### Objective
Go through the material and write it all out exactly, minus the pictures.

### Dataset section

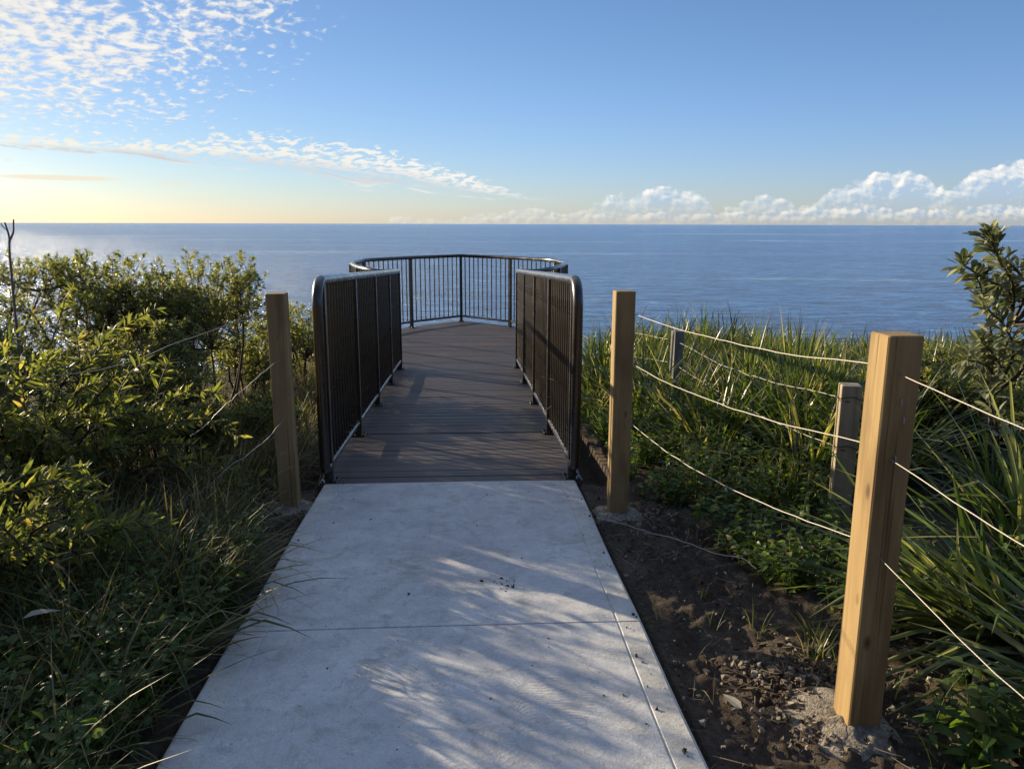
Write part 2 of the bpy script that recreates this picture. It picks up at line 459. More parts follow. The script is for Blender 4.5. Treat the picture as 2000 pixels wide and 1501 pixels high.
def seg(*ab):
    out = []
    for a, b, n in ab: out.append(np.linspace(a, b, n, endpoint=False))
    out.append([ab[-1][1]]); return np.concatenate(out)
xs = seg((-140, -20, 16), (-20, -4, 20), (-4, -1.6, 30), (-1.6, -.8, 42), (-.8, .6, 10), (.6, 1.9, 84), (1.9, 4, 40), (4, 20, 26), (20, 140, 16))
ys = seg((-30, 0, 18), (0, 1.2, 10), (1.2, 3.2, 104), (3.2, 5, 60), (5, 10, 50), (10, 17, 30), (17, 24, 30))
XX, YY = np.meshgrid(xs, ys)
ZZ = base_z(XX, YY)
nz = np.array([mnoise.fractal(Vector((a * 2.2, b * 2.2, 3.0)), .8, 2.1, 6) for a, b in zip(XX.ravel(), YY.ravel())]).reshape(XX.shape)
nf = np.array([mnoise.turbulence(Vector((a * 16, b * 16, 9.0)), 4, False) for a, b in zip(XX.ravel(), YY.ravel())]).reshape(XX.shape)
amp = np.clip(np.maximum(np.abs(XX + .105) - .80, 0) / .12, 0, 1)
amp2 = np.where((np.abs(XX) < 1.7) & (YY > 4.4) & (YY < 14.5), .4, 1.0)
ZZ = ZZ + amp * amp2 * (nz * .035 + (nf - .45) * .03)
ZZ = np.where((np.abs(XX + .105) < .78) & (YY < 4.45), ZZ - .06, ZZ)
under = (np.abs(XX + .1) < 1.0 + .75 * np.clip((YY - 9.2) / 1, 0, 1)) & (YY > 4.43) & (YY < 14.6)
ZZ = np.where(under, ZZ - .16, ZZ)
ci = (np.clip((YY - 17) / 6, 0, 1) * (1 - np.clip((YY - 22) / 2, 0, 1)))
ZZ = ZZ + ci * nz * 2.0
g = G(); nx = len(xs)
idx = np.arange(len(ys) * nx).reshape(len(ys), nx)
g.add(np.stack([XX, YY, ZZ], -1).reshape(-1, 3), np.stack([idx[:-1, :-1], idx[:-1, 1:], idx[1:, 1:], idx[1:, :-1]], -1).reshape(-1, 4))
o = g.obj('ground', M['soil'], None, True); o['kind'] = 'structure'; o['label'] = 'dark bare soil and mulch beside the concrete path'

g = G(); S = 90000.0
ex = [-S, -4000, -600, -120, 120, 600, 4000, S]; ey = [18, 60, 200, 700, 3000, 15000, S]
for i in range(len(ey) - 1):
    for j in range(len(ex) - 1):
        g.add([(ex[j], ey[i], -23), (ex[j + 1], ey[i], -23), (ex[j + 1], ey[i + 1], -23), (ex[j], ey[i + 1], -23)], [(0, 1, 2, 3)])
o = g.obj('sea', M['sea']); o['kind'] = 'structure'; o['label'] = 'calm blue ocean reaching to the horizon'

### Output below
Write part 2 of the bpy script that recreates this picture. It picks up at line 459. More parts follow. The script is for Blender 4.5. Treat the picture as 2000 pixels wide and 1501 pixels high.
def seg(*ab):
    out = []
    for a, b, n in ab: out.append(np.linspace(a, b, n, endpoint=False))
    out.append([ab[-1][1]]); return np.concatenate(out)
xs = seg((-140, -20, 16), (-20, -4, 20), (-4, -1.6, 30), (-1.6, -.8, 42), (-.8, .6, 10), (.6, 1.9, 84), (1.9, 4, 40), (4, 20, 26), (20, 140, 16))
ys = seg((-30, 0, 18), (0, 1.2, 10), (1.2, 3.2, 104), (3.2, 5, 60), (5, 10, 50), (10, 17, 30), (17, 24, 30))
XX, YY = np.meshgrid(xs, ys)
ZZ = base_z(XX, YY)
nz = np.array([mnoise.fractal(Vector((a * 2.2, b * 2.2, 3.0)), .8, 2.1, 6) for a, b in zip(XX.ravel(), YY.ravel())]).reshape(XX.shape)
nf = np.array([mnoise.turbulence(Vector((a * 16, b * 16, 9.0)), 4, False) for a, b in zip(XX.ravel(), YY.ravel())]).reshape(XX.shape)
amp = np.clip(np.maximum(np.abs(XX + .105) - .80, 0) / .12, 0, 1)
amp2 = np.where((np.abs(XX) < 1.7) & (YY > 4.4) & (YY < 14.5), .4, 1.0)
ZZ = ZZ + amp * amp2 * (nz * .035 + (nf - .45) * .03)
ZZ = np.where((np.abs(XX + .105) < .78) & (YY < 4.45), ZZ - .06, ZZ)
under = (np.abs(XX + .1) < 1.0 + .75 * np.clip((YY - 9.2) / 1, 0, 1)) & (YY > 4.43) & (YY < 14.6)
ZZ = np.where(under, ZZ - .16, ZZ)
ci = (np.clip((YY - 17) / 6, 0, 1) * (1 - np.clip((YY - 22) / 2, 0, 1)))
ZZ = ZZ + ci * nz * 2.0
g = G(); nx = len(xs)
idx = np.arange(len(ys) * nx).reshape(len(ys), nx)
g.add(np.stack([XX, YY, ZZ], -1).reshape(-1, 3), np.stack([idx[:-1, :-1], idx[:-1, 1:], idx[1:, 1:], idx[1:, :-1]], -1).reshape(-1, 4))
o = g.obj('ground', M['soil'], None, True); o['kind'] = 'structure'; o['label'] = 'dark bare soil and mulch beside the concrete path'

g = G(); S = 90000.0
ex = [-S, -4000, -600, -120, 120, 600, 4000, S]; ey = [18, 60, 200, 700, 3000, 15000, S]
for i in range(len(ey) - 1):
    for j in range(len(ex) - 1):
        g.add([(ex[j], ey[i], -23), (ex[j + 1], ey[i], -23), (ex[j + 1], ey[i + 1], -23), (ex[j], ey[i + 1], -23)], [(0, 1, 2, 3)])
o = g.obj('sea', M['sea']); o['kind'] = 'structure'; o['label'] = 'calm blue ocean reaching to the horizon'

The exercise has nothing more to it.